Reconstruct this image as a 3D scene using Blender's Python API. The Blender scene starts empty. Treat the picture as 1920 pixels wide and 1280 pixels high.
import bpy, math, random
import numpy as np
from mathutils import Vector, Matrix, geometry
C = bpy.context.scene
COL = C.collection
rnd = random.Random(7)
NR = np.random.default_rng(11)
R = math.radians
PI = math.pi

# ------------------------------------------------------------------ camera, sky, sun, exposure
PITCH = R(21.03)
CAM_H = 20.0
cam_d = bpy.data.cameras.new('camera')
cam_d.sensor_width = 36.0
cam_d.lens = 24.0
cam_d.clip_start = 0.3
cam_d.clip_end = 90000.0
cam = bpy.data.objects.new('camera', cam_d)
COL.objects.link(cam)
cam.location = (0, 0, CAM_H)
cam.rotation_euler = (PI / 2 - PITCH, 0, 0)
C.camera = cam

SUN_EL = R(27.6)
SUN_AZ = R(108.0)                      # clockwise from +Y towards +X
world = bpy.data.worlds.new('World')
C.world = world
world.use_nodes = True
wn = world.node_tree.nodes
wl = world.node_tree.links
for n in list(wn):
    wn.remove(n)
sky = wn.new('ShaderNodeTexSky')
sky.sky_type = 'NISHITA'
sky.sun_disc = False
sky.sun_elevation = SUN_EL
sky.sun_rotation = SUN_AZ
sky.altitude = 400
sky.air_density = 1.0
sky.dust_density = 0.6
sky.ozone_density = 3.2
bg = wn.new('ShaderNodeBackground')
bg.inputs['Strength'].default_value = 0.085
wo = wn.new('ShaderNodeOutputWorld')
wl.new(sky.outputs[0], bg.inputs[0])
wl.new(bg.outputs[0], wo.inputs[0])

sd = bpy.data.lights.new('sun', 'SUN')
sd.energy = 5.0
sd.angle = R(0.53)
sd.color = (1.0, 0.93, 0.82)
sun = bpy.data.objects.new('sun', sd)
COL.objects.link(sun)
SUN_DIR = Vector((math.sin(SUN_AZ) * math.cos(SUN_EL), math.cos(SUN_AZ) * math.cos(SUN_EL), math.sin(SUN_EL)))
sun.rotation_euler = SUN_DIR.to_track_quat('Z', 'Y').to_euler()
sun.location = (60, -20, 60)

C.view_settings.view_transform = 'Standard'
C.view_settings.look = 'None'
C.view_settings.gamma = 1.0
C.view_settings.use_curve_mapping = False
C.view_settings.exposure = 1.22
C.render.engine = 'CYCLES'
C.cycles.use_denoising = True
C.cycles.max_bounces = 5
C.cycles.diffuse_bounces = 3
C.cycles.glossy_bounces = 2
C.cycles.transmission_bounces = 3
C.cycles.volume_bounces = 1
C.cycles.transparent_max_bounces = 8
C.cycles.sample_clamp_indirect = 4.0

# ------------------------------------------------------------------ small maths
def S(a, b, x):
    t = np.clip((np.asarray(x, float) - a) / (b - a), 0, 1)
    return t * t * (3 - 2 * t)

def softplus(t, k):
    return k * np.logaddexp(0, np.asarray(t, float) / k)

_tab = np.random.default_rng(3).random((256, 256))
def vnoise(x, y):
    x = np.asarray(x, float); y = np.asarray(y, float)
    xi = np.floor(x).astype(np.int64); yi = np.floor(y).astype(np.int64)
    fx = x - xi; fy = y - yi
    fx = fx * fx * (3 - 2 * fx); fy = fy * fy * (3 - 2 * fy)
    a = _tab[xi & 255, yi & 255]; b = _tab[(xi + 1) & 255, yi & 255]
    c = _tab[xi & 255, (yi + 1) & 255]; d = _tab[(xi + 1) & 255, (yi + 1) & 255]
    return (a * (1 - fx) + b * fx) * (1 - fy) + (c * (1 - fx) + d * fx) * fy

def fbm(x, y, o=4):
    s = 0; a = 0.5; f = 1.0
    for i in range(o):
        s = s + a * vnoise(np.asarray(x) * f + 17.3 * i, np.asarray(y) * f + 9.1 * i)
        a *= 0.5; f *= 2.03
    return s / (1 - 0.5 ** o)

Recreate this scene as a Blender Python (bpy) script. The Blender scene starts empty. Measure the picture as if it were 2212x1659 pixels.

· · · · ·

▸ Problem to work on
Would you reproduce all the entries exactly?

▸ Solution to the problem
Reconstruct this image as a 3D scene using Blender's Python API. The Blender scene starts empty. Treat the picture as 1920 pixels wide and 1280 pixels high.
import bpy, math, random
import numpy as np
from mathutils import Vector, Matrix, geometry
C = bpy.context.scene
COL = C.collection
rnd = random.Random(7)
NR = np.random.default_rng(11)
R = math.radians
PI = math.pi

# ------------------------------------------------------------------ camera, sky, sun, exposure
PITCH = R(21.03)
CAM_H = 20.0
cam_d = bpy.data.cameras.new('camera')
cam_d.sensor_width = 36.0
cam_d.lens = 24.0
cam_d.clip_start = 0.3
cam_d.clip_end = 90000.0
cam = bpy.data.objects.new('camera', cam_d)
COL.objects.link(cam)
cam.location = (0, 0, CAM_H)
cam.rotation_euler = (PI / 2 - PITCH, 0, 0)
C.camera = cam

SUN_EL = R(27.6)
SUN_AZ = R(108.0)                      # clockwise from +Y towards +X
world = bpy.data.worlds.new('World')
C.world = world
world.use_nodes = True
wn = world.node_tree.nodes
wl = world.node_tree.links
for n in list(wn):
    wn.remove(n)
sky = wn.new('ShaderNodeTexSky')
sky.sky_type = 'NISHITA'
sky.sun_disc = False
sky.sun_elevation = SUN_EL
sky.sun_rotation = SUN_AZ
sky.altitude = 400
sky.air_density = 1.0
sky.dust_density = 0.6
sky.ozone_density = 3.2
bg = wn.new('ShaderNodeBackground')
bg.inputs['Strength'].default_value = 0.085
wo = wn.new('ShaderNodeOutputWorld')
wl.new(sky.outputs[0], bg.inputs[0])
wl.new(bg.outputs[0], wo.inputs[0])

sd = bpy.data.lights.new('sun', 'SUN')
sd.energy = 5.0
sd.angle = R(0.53)
sd.color = (1.0, 0.93, 0.82)
sun = bpy.data.objects.new('sun', sd)
COL.objects.link(sun)
SUN_DIR = Vector((math.sin(SUN_AZ) * math.cos(SUN_EL), math.cos(SUN_AZ) * math.cos(SUN_EL), math.sin(SUN_EL)))
sun.rotation_euler = SUN_DIR.to_track_quat('Z', 'Y').to_euler()
sun.location = (60, -20, 60)

C.view_settings.view_transform = 'Standard'
C.view_settings.look = 'None'
C.view_settings.gamma = 1.0
C.view_settings.use_curve_mapping = False
C.view_settings.exposure = 1.22
C.render.engine = 'CYCLES'
C.cycles.use_denoising = True
C.cycles.max_bounces = 5
C.cycles.diffuse_bounces = 3
C.cycles.glossy_bounces = 2
C.cycles.transmission_bounces = 3
C.cycles.volume_bounces = 1
C.cycles.transparent_max_bounces = 8
C.cycles.sample_clamp_indirect = 4.0

# ------------------------------------------------------------------ small maths
def S(a, b, x):
    t = np.clip((np.asarray(x, float) - a) / (b - a), 0, 1)
    return t * t * (3 - 2 * t)

def softplus(t, k):
    return k * np.logaddexp(0, np.asarray(t, float) / k)

_tab = np.random.default_rng(3).random((256, 256))
def vnoise(x, y):
    x = np.asarray(x, float); y = np.asarray(y, float)
    xi = np.floor(x).astype(np.int64); yi = np.floor(y).astype(np.int64)
    fx = x - xi; fy = y - yi
    fx = fx * fx * (3 - 2 * fx); fy = fy * fy * (3 - 2 * fy)
    a = _tab[xi & 255, yi & 255]; b = _tab[(xi + 1) & 255, yi & 255]
    c = _tab[xi & 255, (yi + 1) & 255]; d = _tab[(xi + 1) & 255, (yi + 1) & 255]
    return (a * (1 - fx) + b * fx) * (1 - fy) + (c * (1 - fx) + d * fx) * fy

def fbm(x, y, o=4):
    s = 0; a = 0.5; f = 1.0
    for i in range(o):
        s = s + a * vnoise(np.asarray(x) * f + 17.3 * i, np.asarray(y) * f + 9.1 * i)
        a *= 0.5; f *= 2.03
    return s / (1 - 0.5 ** o)

Recreate this scene as a Blender Python (bpy) script. The Blender scene starts empty. Measure the picture as if it were 2212x1659 pixels.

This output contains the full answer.